Les cadres boursicoteurs qui ont sacré Boursorama et consorts ?
Les politiciens innovants et modernes qui pratiquent le « Chat »
avec leurs cyber-citoyens à la recherche d’un consensus déjà
tout trouvé et qui se bercent d’illusions en s’auto-persuadant
que la cadavérique « cyber-démocratie » a
décidément de beaux jours devant elle ? Ou peut-être
(sûrement ?) vous, M. Ramonet, qui pourrez désormais
proposer à vos lecteurs alter-mondialistes, portés par
l’ivresse de la « cyber-résistance », un nouvel abonnement
« on line », avec « paiement sécurisé » grâce
à la solution « e-business » d’IBM, transnationale
pour laquelle, récemment, certaines pages de votre journal
se sont transformées en panneau publicitaire ?
(1)
« Rien n’est plus comme avant » car « tout
continuait, quoique rien ne fût plus comme avant; c’était
encore plus comme avant, car il y avait en moins l’illusion d’un après »
(2)
Voilà ce que l’on pourrait rétorquer au flot incontinent
de vos fadaises progressistes.

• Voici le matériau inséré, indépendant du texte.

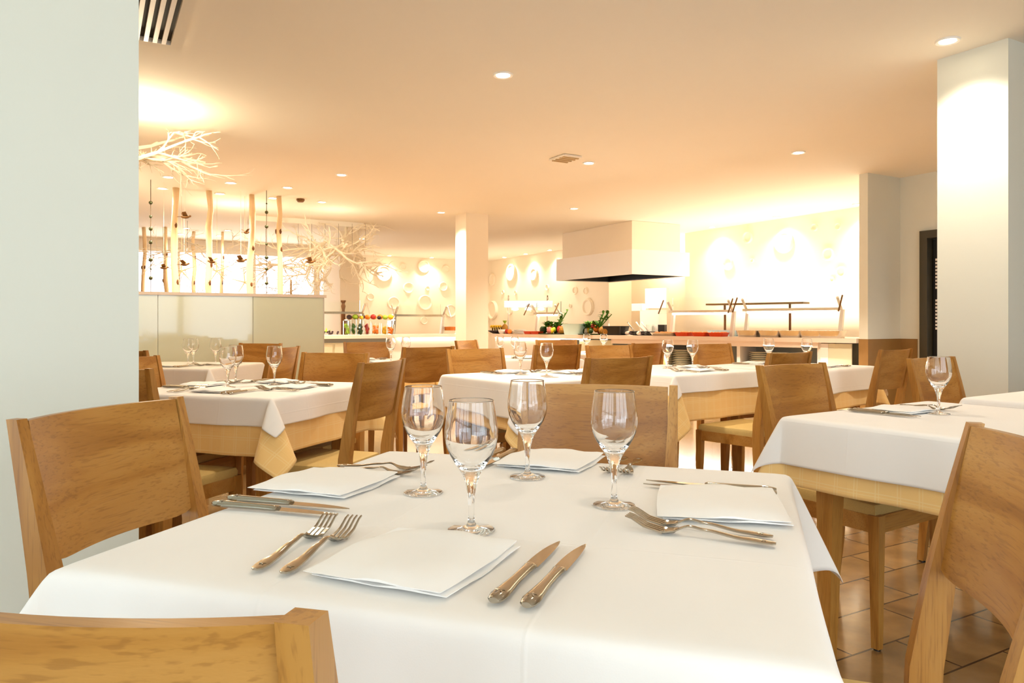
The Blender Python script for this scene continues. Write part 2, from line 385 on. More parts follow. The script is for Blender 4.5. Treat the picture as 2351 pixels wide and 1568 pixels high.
# back wall behind the camera and left window wall, both with openings
b = B()
ubox(b, -3.15, -3.0, -2.75, -1.35, 0, CEIL)
for k in range(3):
    v0 = -1.35+k*1.5; ubox(b, -3.15, -3.0, v0, v0+1.5, 2.45, CEIL); ubox(b, -3.15, -3.0, v0, v0+1.5, 0, 0.2)
    ubox(b, -3.15, -3.0, v0+1.4, v0+1.5, 0.2, 2.45)
ubox(b, -3.15, -3.0, 3.15, 7.67, 0, CEIL); struct('wall_behind', b, M_WALL)
b = B()
ubox(b, -3.0, 2.29, WIN_V-0.15, WIN_V, 0, 0.2); ubox(b, -3.0, 2.29, WIN_V-0.15, WIN_V, 2.45, CEIL)
for uc in (-3.0, -1.86, -0.68, 0.5, 1.68): ubox(b, uc, uc+0.1 if uc < 1.6 else 2.29, WIN_V-0.15, WIN_V, 0.2, 2.45)
struct('wall_side_windows', b, M_WALL)
wall('wall_far_left', 2.49, 15.0, -6.0, -5.85)
# window frames behind the camera
for k in range(4):
    uc = -2.45+k*1.18+0.0; b = B()
    for du in (-0.5, 0, 0.5): ubox(b, uc+du-0.03, uc+du+0.03, WIN_V-0.10, WIN_V-0.04, 0.2, 2.45)
    for zz in (0.23, 1.2, 2.42): ubox(b, uc-0.5, uc+0.5, WIN_V-0.10, WIN_V-0.04, zz-0.03, zz+0.03)
    struct('window_%d' % (k+1), b, M_WIN)
# far left glazed front, overexposed by daylight
b = B(); ubox(b, 15.0, 15.15, -6.0, 0.0, 0, CEIL); ubox(b, 15.0, 15.15, 0.0, 4.15, 0, 0.75); ubox(b, 15.0, 15.15, 0, 4.15, 2.45, CEIL); ubox(b, 15.0, 16.4, 4.15, 4.3, 0, CEIL)
struct('wall_garden', b, M_WHITE)
b = B()
for vv in (0.04, 1.35, 2.7, 3.95): ubox(b, 15.02, 15.12, vv-0.06, vv+0.06, 0.75, 2.45)
for zz in (0.78, 2.42): ubox(b, 15.02, 15.12, 0, 4.1, zz-0.05, zz+0.05)
struct('window_5', b, M_WIN)
# lowered ceiling strip over the garden corner
b = B(); ubox(b, 11.14, 11.7, 2.03, 3.66, CEIL-0.07, CEIL); struct('trim_3', b, M_CEIL)
# pillars
wall('wall_pillar_right', 2.18, 2.57, 4.34, 4.73)
wall('wall_pillar_far', 9.37, 9.72, 4.56, 4.91, M_WALLW)
wall('wall_pillar_garden', 11.8, 12.8, 3.48, 3.8, M_WALLW)
# door in the right wall
b = B(); ubox(b, 4.53, 4.61, 7.47, 7.69, 0, 2.0); ubox(b, 3.70, 3.78, 7.47, 7.69, 0, 2.0); ubox(b, 3.78, 4.53, 7.47, 7.69, 1.92, 2.0)
dr = struct('door_1', b, M_DOOR)
b = B(); ubox(b, 4.44, 4.52, 7.56, 7.60, 0.02, 1.91); ubox(b, 3.79, 3.87, 7.56, 7.60, 0.02, 1.91); ubox(b, 3.87, 4.44, 7.56, 7.60, 1.83, 1.91); ubox(b, 3.87, 4.44, 7.56, 7.60, 0.02, 0.15)
link('door_leaf_frame', b, M_BLACK, dr)
b = B(); ubox(b, 3.87, 4.44, 7.575, 7.585, 0.15, 1.83); link('door_pane', b, M_PANE, dr)
# two pale ribbed strips on the dark door stile
b = B()
for z0, z1 in ((1.40, 1.72), (0.98, 1.28)):
    z = z0; i = 0
    while z < z1: ubox(b, 4.468, 4.492, 7.552, 7.558, z, z+0.022); z += 0.036
link('door_strip', b, M_WHITE, dr)
# ------------------------------------------------------------------ extractor hood over the serving counter
t = thing('extractor_hood', 'big white boxy extractor hood hanging under the ceiling over the buffet', 'hood', uv(9.9, 7.7, 1.79))
def loc_bm(bm, o):
    inv = Matrix.Rotation(-o.rotation_euler.z, 4, 'Z') @ Matrix.Translation(-Vector(o.location))
    bmesh.ops.transform(bm, matrix=inv, verts=bm.verts); return bm
b = B(); ubox(b, 8.85, 10.75, 7.09, 8.05, 2.165, CEIL-0.003); link('duct_casing', loc_bm(b, t), M_WALLW, t)
b = B()
ubox(b, 8.85, 8.90, 7.09, 8.25, 1.79, 2.165); ubox(b, 10.90, 10.95, 7.09, 8.25, 1.79, 2.165)
ubox(b, 8.90, 10.90, 7.09, 7.14, 1.79, 2.165); ubox(b, 8.90, 10.90, 8.20, 8.25, 1.79, 2.165); ubox(b, 8.9, 10.9, 7.14, 8.2, 2.150, 2.165)
link('canopy', loc_bm(b, t), M_WHITE, t)
b = B(); ubox(b, 8.905, 10.895, 7.145, 8.195, 2.06, 2.08)
for a4 in ((8.902, 8.91, 7.145, 8.195), (10.89, 10.898, 7.145, 8.195), (8.902, 10.898, 7.142, 7.15), (8.902, 10.898, 8.19, 8.198)): ubox(b, *a4, 1.80, 2.08)  # liner walls coloured black to deepen the shade inside the canopy
for k in range(4): ubox(b, 8.93+k*0.49, 9.40+k*0.49, 7.2, 8.14, 2.03, 2.062)
link('shade_liner_filter', loc_bm(b, t), M_BLACK, t)
# ------------------------------------------------------------------ glass clad half wall
t = thing('partition', 'half height partition clad in pale glossy glass with a cream cap', 'partition', uv(6.96, 0.5))
b = B(); ubox(b, 6.975, 7.08, -2.5, 1.905, 0, 1.285); link('core', loc_bm(b, t), M_WALL, t)
vv = -2.5
for wd in (1.0, 1.0, 0.98, 0.775, 0.635):
    b = B(); ubox(b, 6.96, 6.972, vv+0.002, vv+wd-0.002, 0.02, 1.285); link('glass_panel', loc_bm(b, t), M_GP, t); vv += wd
b = B(); ubox(b, 6.95, 7.09, -2.5, 1.92, 1.286, 1.312); link('cap', loc_bm(b, t), M_TOPM, t)
# ------------------------------------------------------------------ air grille, vent, detector
t = thing('air_grille', 'long slatted air conditioning grille in the ceiling beside the left wall', 'grille', uv(3.6, 0.1, CEIL-0.03))
b = B()
ubox(b, 2.7, 4.52, 0.37, 0.43, CEIL-0.03, CEIL-0.002); ubox(b, 2.7, 4.52, -0.36, -0.30, CEIL-0.03, CEIL-0.002); ubox(b, 4.46, 4.52, -0.3, 0.37, CEIL-0.03, CEIL-0.002); ubox(b, 2.7, 2.76, -0.3, 0.37, CEIL-0.03, CEIL-0.002)
link('frame', loc_bm(b, t), M_CEIL, t)
b = B(); ubox(b, 2.76, 4.46, -0.3, 0.37, CEIL-0.006, CEIL-0.002); link('gap_shade_sheet', loc_bm(b, t), M_GAPSHADE, t)  # dark sheet stands in for the shaded gaps between slats
for k in range(15):
    v0 = -0.285+k*0.0435
    b = B(); ubox(b, 2.76, 4.46, v0, v0+0.022, CEIL-0.032, CEIL-0.012); link('slat', loc_bm(b, t), M_WHITE, t)
p = at(1298, 366, CEIL-0.02)
t = thing('ceiling_vent', 'small square slotted ceiling vent beside a downlight above the hall middle', 'vent', p, TH)
b = B(); box(b, (0, 0, 0.008), (0.2, 0.26, 0.016)); link('plate', b, M_CEIL, t)
for k in range(4):
    b = B(); box(b, (0, -0.09+k*0.06, -0.004), (0.17, 0.022, 0.008)); link('slot', b, M_TWIG, t)
p = at(690, 464, CEIL-0.04)
b = B(); lathe(b, [(0, 0), (0.035, 0), (0.05, 0.02), (0.05, 0.038), (0, 0.038)], 20); o = link('smoke_detector', b, M_BIRD, smooth='auto'); o.location = p
tag(o, 'small dark smoke detector on the ceiling above the garden corner', 'detector')
# ------------------------------------------------------------------ ceiling downlights
dl = None
def downlight(px, py, label, power, ang=110, group='recessed ceiling downlights', size=0.045):
    global dl
    p = at(px, py, CEIL-0.012)
    if p.to_2d().dot(U2) > 16.17: p = hit_u(px, 16.17)
    vm = 8.68 if px > 1580 else 8.43
    if p.to_2d().dot(V2) > vm: p = hit_v(px, vm)
    p.z = CEIL-0.012
    if dl is None:
        dl = thing('ceiling_light', label, 'ceiling light', p, 0, group)
        b = B(); lathe(b, [(0.043, 0.004), (0.060, 0.0), (0.064, 0.010), (0.043, 0.010)], 24); link('trim_ring', b, M_WHITE, dl, smooth='auto')
        b = B(); lathe(b, [(0, 0.003), (0.043, 0.003), (0.043, 0.010), (0, 0.010)], 24); link('bulb', b, M_LAMP, dl)
        t = dl
    else:
        t = dup(dl); t.location = p; t['label'] = label
    l = bpy.data.lights.new('downlight_beam', 'SPOT'); l.energy = power*SPOT; l.color = WARM; l.spot_size = math.radians(ang); l.spot_blend = 0.9; l.shadow_soft_size = size
    o = bpy.data.objects.new('downlight_beam', l); COL.objects.link(o); o.location = (p.x, p.y, p.z-0.03)
DLS = [
 (1155, 175, 'large bright downlight nearest the camera in mid ceiling', 55, 120),
 (2176, 97, 'downlight close to the right pillar top', 26, 120),
 (1833, 352, 'downlight on the open ceiling left of the right pillar', 190, 95),
 (1352, 376, 'downlight just right of the ceiling vent', 75, 110),
 (784, 403, 'downlight rightmost above the glass partition, nearest of its row', 50, 120),
 (660, 432, 'downlight between the tallest trunk and the mid ceiling light', 40, 120),
 (530, 421, 'downlight above the second tree trunk', 40, 120),
 (387, 408, 'downlight above the leftmost bead chain', 40, 120),
 (373, 434, 'downlight lowest beside the leftmost bead chain top', 30, 120),
 (505, 446, 'downlight between the second and third tree trunks', 30, 120),
 (626, 456, 'downlight beside the right bead chain', 30, 120),
 (739, 465, 'downlight right of the smoke detector', 40, 120),
 (1013, 489, 'downlight at the left of the far pillar top', 70, 120),
 (1318, 480, 'downlight above the left end of the extractor hood', 60, 120),
 (429, 525, 'downlight behind the leftmost trunk, upper of two', 20, 120),
 (416, 538, 'downlight behind the leftmost trunk, lower of two', 20, 120),
 (523, 530, 'downlight behind the third trunk, upper of two', 20, 120),
 (504, 542, 'downlight behind the third trunk, lower of two', 20, 120),
 (614, 504, 'downlight crossed by the right bead chain', 20, 120),
 (700, 510, 'left downlight in the lowered ceiling strip', 20, 120),
 (779, 515, 'right downlight in the lowered ceiling strip', 20, 120),
 (831, 549, 'downlight among the tips of the hanging branches', 30, 120),
 (894, 592, 'downlight over the largest left wall disc', 18, 125),
 (991, 597, 'downlight over the far disc wall left of the pillar', 18, 125),
 (1158, 593, 'first downlight right of the far pillar along the disc wall', 18, 125),
 (1207, 585, 'second downlight right of the far pillar along the disc wall', 18, 125),
 (1262, 575, 'third downlight along the disc wall beside the hood casing', 18, 125),
 (1635, 528, 'left downlight washing the bright disc wall', 18, 125),
 (1783, 504, 'middle downlight washing the bright disc wall', 18, 125),
 (1968, 475, 'downlight half hidden at the corner of the stub wall', 18, 125),
]
for px, py, lab, pw, an in DLS: downlight(px, py, lab, pw, an)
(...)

Mais vous prophétisez sous la
caution des statistiques tristement célèbres du PNUD,
sur la sempiternelle fracture numérique : « Deux
chiffres résument l’injustice : 19 % des habitants
de la terre représentent 91 % des utilisateurs d’Internet
(…) Si rien n’est fait, » proclamez-vous, « l’explosion
des nouvelles technologies cybernétiques décrochera
définitivement les habitants des pays les moins avancés,
et en particulier ceux d’Afrique Noire (à peine 1 % des
utilisateurs d’Internet, dont très peu de femmes) ».
Puis, s’agissant de l'hypothétique création d’un « fonds
de solidarité numérique », vous démontrez
que la conscience universelle et l’inventivité institutionnelle
sont à la tâche : « Ce problème
ne peut laisser indifférent tous ceux qui veulent construire
un monde moins inégal. Il a été au centre du
sommet de Genève (3)
(…) Le président du Sénégal, M. Abdoulaye
Wade qui défend depuis longtemps le principe de ce fonds, a
proposé de contourner les États et a lancé l’idée
d’une contribution volontaire de 1 euro sur l’achat de tout
ordinateur dans le monde ».
Mais de quel problème s’agit-il M. Ramonet ? De celui
de ne pas voir pour l’instant les habitants du continent africain
qui crèvent de faim et croupissent dans la misère se
transformer en cyber-consommateurs potentiels et ne plus être
ainsi les cibles de guérillas mais bien celles du marketing
occidental ? De celui de renforcer la puissance de l’argent des
groupes de télécommunications et de l’industrie informatique,
récentes victimes il est vrai du cataclysme boursier de la
Net-Economie et qui doivent se refaire une santé (Ah la croissance !) ?
De quel monde parlez-vous ? De celui de la société
industrielle, qui avec ces usines en kits délocalisables, produit,
surproduit, exploite, fait souffrir, dégrade, pollue, tue,
assassine et se débarrasse de tout ce qui devient trop exigeant
ou trop revendicatif ? Parce qu’il faudra bien fournir la demande
« néo-techno-sudiste », venant de ces marchés
émergents, n’est-ce pas ?
En attendant que proposez-vous ? À l’instar de votre Taxe
Tobin, du vent, rien que du vent : « Ne faudrait-il pas
lancer, tout de suite, un formidable plan Marshall technologique ? ».
Proférant de telles conneries, vous voilà définitivement
« transform(é) en animal humain comme
on est en réalité au regard de l’économie toute
puissante. Il y en a donc pour déclarer aimer cela, pour s’exalter
d’être au nombre des animaux domestiques de ce maître-là. »
(4)

NOTES
:
(1) Lire à ce sujet
l’introduction pathétique que fait le Monde diplomatique
dans ce même numéro de janvier 2004 au courrier d’un
lecteur donnant son avis sur les pratiques publicitaires du journal.
(2)
Remarques sur la paralysie de décembre 1995, Éditions
de l’Encyclopédie des Nuisances, Paris, 1996.
(3) L’article mentionne au
tout début qu’il s’agissait du premier sommet mondial sur la
société de l’information organisé à la
demande de l’ONU
(4)
Baudoin de Bodinat, La vie sur Terre - Réflexions sur le
peu d’avenir que contient le temps où nous sommes - Tome I,
Éditions de l’Encyclopédie des Nuisances, Paris, 1996.